Ce qui frappe, chez lui, c’est la matière des textes. Parolier-sculpteur, « architecte des mots », il taille des doubles sens comme des moulures. Il y a de l’atelier dans son écriture : on commence par le titre, on ajuste, on s’arrête, on revient. Les chansons deviennent des meubles de famille : elles durent, se patinent, se transmettent. Et quand il reprend « Ne me quitte pas », on entend non pas un hommage mais un transfert : Brel parle wolof, Jules parle Brel, et Dakar devient un port où les langues accostent sans visa.

Diego n’est pas un genre ; il est un passage. Afro-jazz, soul, pop, acoustique intime, chronique sociale, prière murmurée : il refuse le ghetto des étiquettes, contourne le mbalax comme on prend une ruelle pour mieux rejoindre la place, arrive toujours où on ne l’attend pas. Il a la foi des artisans : celle qui ne s’exhibe pas mais infuse. « Dans la vie, on a besoin de repères », dit-il. Les siens sont visibles : une mère boussole, des enfants port d’attache, une ville qui le suit quand il s’échappe, un pays qu’il gronde en souriant.

Alors, que fêtera-t-on en 2026 ? Cinquante ans d’une carrière, certes. Mais plus encore la cohérence d’une indiscipline : la constance d’un homme qui aura préféré la justesse à la vitesse, la proximité à la promesse, la liberté au confort. On dira « icône », « pionnier », « meilleur parolier ». On pourrait dire plus simplement : compagnon. Car si ses chansons sont « lui, la société, la vie », elles sont aussi nous. À chaque reprise de « Tëyluleen », à chaque souffle de « Nitki », à chaque clin d’œil de « Français débrouillé », nous nous reconnaissons — avec nos failles, nos éclats, nos contradictions, notre humour malgré tout.

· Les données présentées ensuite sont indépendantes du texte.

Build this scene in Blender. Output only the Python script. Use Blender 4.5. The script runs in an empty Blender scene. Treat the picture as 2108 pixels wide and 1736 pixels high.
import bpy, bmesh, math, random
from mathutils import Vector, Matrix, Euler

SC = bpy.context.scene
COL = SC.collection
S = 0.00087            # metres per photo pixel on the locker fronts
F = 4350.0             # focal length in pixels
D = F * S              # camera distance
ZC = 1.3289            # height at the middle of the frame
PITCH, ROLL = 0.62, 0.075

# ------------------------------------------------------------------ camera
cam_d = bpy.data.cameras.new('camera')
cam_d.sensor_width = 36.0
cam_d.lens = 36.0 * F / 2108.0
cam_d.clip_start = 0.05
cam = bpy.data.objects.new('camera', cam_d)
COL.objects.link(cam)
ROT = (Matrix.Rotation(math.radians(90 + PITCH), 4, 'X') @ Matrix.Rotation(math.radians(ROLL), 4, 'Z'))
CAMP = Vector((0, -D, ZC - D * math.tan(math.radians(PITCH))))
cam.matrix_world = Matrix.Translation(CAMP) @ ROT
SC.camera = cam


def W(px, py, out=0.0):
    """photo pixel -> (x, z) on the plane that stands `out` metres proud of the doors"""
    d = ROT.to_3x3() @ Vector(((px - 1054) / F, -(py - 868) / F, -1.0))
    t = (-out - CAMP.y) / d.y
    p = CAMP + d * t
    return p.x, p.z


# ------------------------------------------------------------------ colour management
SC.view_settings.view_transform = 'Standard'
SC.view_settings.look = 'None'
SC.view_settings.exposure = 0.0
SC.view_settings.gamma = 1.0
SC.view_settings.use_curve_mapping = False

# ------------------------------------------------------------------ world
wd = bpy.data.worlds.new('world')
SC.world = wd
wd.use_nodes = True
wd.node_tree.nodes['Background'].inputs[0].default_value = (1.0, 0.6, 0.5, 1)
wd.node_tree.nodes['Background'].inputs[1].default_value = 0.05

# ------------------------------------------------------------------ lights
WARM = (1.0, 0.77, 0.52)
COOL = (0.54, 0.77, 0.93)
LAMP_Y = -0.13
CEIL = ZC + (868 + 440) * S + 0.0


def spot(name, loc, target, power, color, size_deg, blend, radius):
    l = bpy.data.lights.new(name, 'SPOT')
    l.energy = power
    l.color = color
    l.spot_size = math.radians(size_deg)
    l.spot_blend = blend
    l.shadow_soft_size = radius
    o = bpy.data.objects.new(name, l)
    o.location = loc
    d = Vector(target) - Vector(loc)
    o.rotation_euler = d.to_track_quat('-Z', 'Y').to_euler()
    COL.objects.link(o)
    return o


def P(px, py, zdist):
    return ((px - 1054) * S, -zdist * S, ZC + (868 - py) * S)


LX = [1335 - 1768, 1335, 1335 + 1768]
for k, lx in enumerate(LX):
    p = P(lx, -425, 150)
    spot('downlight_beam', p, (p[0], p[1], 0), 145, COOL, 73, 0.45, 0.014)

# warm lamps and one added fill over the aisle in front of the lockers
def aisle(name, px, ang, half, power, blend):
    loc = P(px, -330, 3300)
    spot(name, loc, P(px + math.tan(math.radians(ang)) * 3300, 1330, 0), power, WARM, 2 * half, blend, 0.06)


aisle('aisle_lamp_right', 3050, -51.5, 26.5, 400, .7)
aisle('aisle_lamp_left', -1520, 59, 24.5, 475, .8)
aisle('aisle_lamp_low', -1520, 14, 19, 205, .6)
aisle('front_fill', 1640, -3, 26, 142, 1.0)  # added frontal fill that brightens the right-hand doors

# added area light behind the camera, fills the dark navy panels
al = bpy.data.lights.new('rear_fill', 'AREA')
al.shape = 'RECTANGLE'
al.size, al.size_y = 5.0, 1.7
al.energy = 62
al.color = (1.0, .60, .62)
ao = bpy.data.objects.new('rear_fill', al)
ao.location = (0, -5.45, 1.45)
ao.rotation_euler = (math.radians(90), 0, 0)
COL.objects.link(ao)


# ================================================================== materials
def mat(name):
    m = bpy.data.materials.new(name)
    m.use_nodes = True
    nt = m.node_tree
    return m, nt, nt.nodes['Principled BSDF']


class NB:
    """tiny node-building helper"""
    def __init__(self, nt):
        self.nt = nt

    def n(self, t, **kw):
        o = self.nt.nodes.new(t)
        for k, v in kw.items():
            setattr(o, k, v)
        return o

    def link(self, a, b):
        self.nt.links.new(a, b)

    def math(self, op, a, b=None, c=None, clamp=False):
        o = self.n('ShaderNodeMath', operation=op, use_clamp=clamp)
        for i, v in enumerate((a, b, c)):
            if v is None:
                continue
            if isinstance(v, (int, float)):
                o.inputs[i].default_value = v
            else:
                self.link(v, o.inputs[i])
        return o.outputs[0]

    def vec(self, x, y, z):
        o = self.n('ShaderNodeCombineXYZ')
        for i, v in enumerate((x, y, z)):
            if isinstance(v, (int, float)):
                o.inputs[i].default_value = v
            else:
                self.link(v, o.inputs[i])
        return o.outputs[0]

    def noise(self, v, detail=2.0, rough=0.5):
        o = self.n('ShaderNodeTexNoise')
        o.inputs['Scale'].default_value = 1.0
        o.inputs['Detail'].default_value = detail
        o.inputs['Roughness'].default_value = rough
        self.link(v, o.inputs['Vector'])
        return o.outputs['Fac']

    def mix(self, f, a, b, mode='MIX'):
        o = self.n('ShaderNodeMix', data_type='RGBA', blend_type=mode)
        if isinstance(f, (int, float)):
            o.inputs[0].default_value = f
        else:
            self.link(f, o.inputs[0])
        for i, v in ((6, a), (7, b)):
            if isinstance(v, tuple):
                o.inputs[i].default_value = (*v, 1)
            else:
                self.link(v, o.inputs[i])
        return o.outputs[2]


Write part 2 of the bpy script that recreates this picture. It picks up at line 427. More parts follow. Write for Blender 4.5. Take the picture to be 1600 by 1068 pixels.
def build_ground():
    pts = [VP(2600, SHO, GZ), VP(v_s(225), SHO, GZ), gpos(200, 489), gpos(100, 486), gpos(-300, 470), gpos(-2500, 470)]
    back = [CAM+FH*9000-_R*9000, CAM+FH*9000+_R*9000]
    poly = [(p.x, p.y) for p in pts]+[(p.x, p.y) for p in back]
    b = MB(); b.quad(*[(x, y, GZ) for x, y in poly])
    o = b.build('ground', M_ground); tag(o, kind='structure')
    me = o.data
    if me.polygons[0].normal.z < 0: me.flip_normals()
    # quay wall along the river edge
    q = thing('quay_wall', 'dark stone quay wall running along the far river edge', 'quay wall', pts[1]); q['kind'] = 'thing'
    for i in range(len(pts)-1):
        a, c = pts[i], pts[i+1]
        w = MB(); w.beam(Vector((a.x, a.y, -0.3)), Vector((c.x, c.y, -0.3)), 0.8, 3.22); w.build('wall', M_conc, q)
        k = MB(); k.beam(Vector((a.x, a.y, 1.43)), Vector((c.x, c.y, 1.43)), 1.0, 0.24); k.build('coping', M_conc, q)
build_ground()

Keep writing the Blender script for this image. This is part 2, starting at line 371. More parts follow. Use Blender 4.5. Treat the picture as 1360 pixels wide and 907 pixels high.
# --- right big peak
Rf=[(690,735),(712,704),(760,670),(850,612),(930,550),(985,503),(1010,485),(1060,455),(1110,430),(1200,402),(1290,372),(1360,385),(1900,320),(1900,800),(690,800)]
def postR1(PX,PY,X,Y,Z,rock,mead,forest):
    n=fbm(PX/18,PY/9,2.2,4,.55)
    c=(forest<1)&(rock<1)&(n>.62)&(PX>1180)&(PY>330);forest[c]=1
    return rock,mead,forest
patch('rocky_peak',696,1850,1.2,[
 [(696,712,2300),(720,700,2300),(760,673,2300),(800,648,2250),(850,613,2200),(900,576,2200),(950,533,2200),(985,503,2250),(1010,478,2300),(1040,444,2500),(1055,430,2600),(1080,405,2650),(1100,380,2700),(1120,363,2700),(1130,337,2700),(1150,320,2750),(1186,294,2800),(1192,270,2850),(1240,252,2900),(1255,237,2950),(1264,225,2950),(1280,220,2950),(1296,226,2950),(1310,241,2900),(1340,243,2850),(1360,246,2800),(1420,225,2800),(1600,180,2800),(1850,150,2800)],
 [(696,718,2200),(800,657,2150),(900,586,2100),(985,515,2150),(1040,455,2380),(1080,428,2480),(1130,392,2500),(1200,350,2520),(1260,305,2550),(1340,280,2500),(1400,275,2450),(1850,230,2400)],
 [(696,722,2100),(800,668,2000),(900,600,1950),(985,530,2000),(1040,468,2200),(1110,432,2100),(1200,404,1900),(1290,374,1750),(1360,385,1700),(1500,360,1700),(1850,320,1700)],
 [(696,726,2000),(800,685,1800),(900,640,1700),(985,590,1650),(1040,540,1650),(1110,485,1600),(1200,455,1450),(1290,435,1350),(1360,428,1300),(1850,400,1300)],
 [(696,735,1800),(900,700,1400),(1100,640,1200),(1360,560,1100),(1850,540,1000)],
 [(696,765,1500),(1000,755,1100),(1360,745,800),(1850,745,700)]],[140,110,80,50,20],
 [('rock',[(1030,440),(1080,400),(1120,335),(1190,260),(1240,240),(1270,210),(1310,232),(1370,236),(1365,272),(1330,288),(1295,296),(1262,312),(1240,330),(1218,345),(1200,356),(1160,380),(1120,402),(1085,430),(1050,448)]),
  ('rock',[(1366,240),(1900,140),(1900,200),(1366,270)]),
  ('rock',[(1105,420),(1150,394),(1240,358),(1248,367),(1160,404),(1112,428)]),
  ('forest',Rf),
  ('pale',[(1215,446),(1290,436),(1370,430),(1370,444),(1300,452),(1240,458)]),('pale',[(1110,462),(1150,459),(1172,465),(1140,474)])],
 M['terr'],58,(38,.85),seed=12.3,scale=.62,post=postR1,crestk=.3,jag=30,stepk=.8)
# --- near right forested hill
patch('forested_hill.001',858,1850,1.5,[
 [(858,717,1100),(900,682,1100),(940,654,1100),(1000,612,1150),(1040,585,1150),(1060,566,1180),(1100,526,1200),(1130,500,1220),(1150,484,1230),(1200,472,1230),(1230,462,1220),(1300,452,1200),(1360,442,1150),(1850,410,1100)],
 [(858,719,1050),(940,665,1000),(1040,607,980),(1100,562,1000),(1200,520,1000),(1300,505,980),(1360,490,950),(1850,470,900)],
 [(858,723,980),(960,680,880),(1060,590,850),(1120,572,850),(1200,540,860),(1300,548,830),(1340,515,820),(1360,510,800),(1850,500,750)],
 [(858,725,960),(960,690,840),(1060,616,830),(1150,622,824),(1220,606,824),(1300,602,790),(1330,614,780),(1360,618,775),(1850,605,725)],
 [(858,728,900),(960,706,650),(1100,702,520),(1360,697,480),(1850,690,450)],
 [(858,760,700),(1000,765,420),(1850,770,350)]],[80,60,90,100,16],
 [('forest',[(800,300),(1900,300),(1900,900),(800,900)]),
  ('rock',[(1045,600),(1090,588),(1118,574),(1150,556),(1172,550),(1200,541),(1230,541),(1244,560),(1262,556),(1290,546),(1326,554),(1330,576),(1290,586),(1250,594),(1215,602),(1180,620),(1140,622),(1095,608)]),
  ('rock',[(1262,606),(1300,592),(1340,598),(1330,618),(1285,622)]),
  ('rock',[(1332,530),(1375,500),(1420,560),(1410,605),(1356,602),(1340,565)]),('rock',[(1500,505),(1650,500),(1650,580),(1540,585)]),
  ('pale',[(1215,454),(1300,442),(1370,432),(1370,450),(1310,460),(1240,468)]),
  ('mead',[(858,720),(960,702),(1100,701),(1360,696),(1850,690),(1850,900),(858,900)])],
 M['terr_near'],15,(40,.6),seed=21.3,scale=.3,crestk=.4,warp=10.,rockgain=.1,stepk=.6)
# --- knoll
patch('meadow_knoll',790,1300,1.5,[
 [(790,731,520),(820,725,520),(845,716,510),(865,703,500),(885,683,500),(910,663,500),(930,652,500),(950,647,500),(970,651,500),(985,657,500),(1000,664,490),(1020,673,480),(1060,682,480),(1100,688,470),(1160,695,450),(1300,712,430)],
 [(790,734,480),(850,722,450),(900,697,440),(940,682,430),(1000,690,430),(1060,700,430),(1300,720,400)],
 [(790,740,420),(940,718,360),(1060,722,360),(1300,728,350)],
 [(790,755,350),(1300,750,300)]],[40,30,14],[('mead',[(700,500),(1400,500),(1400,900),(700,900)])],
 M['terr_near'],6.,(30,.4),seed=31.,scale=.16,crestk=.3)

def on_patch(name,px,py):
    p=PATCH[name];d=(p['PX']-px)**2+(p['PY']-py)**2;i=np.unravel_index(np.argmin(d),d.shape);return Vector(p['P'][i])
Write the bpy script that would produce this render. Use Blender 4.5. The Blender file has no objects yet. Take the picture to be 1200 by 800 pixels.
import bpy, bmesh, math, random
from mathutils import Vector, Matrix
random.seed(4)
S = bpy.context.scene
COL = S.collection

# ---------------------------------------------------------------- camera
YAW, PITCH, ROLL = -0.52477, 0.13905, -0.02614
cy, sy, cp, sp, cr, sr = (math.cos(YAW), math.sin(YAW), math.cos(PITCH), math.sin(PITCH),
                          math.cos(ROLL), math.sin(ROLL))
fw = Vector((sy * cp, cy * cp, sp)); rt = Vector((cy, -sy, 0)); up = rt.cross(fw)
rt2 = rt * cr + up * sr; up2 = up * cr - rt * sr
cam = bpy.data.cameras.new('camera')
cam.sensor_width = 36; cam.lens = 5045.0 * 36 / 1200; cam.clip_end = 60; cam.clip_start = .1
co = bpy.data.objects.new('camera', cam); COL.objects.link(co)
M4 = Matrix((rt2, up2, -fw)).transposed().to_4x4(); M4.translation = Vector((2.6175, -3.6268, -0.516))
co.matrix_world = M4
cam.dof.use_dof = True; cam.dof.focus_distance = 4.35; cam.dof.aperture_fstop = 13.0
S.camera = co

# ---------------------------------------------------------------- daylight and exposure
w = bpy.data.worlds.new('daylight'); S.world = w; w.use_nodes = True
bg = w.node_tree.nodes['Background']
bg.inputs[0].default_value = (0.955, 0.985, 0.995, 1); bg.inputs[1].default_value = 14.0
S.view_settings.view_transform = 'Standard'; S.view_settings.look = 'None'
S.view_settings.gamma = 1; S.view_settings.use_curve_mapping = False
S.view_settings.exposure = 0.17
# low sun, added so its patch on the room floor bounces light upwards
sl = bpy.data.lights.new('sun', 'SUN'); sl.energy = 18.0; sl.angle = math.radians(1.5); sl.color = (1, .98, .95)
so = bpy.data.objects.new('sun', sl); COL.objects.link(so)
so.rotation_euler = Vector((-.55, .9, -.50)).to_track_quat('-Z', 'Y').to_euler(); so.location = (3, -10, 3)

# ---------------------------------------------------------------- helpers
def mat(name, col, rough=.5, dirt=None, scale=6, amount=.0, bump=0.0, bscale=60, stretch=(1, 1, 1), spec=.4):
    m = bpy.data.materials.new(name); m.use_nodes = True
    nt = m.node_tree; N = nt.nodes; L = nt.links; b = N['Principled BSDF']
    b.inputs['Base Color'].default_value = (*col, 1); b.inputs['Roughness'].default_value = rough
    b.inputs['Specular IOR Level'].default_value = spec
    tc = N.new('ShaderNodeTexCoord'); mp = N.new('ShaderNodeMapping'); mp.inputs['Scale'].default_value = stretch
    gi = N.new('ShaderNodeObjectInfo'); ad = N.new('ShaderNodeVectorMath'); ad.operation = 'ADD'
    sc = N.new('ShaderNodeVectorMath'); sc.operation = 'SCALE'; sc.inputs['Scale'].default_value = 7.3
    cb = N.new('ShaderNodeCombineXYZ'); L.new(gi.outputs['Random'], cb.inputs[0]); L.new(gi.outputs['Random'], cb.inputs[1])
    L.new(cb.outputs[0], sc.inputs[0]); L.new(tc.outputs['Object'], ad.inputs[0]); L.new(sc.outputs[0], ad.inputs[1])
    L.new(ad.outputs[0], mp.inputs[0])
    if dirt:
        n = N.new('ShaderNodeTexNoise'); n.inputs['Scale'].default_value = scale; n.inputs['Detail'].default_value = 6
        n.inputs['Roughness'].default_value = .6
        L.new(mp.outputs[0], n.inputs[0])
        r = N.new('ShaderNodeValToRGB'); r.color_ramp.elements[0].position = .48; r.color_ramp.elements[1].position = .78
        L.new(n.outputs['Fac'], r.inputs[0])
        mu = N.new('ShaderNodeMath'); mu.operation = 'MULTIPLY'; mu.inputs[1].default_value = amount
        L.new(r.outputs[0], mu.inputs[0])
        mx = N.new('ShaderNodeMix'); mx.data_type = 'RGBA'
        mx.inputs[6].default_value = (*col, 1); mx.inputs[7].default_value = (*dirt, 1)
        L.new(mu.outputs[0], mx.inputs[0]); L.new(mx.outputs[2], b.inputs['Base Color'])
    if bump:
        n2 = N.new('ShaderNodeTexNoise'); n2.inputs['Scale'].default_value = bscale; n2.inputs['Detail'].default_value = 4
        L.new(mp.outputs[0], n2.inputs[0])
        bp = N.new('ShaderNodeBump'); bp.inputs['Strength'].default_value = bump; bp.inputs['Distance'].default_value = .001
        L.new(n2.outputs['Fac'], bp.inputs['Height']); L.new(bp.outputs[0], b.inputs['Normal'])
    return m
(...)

Souleymane Faye est de ces artistes qui n’entrent pas dans un vitrail : ils ouvrent la fenêtre. Le vent qui passe porte des rires et des colères, des prières et des slogans, des souvenirs et du possible. Et si l’UCAD veut interroger l’œuvre, qu’elle n’oublie pas d’écouter le silence entre les mots : c’est là que Diego recommence une chanson, recommence une vie, recommence — encore — à nous tenir ensemble.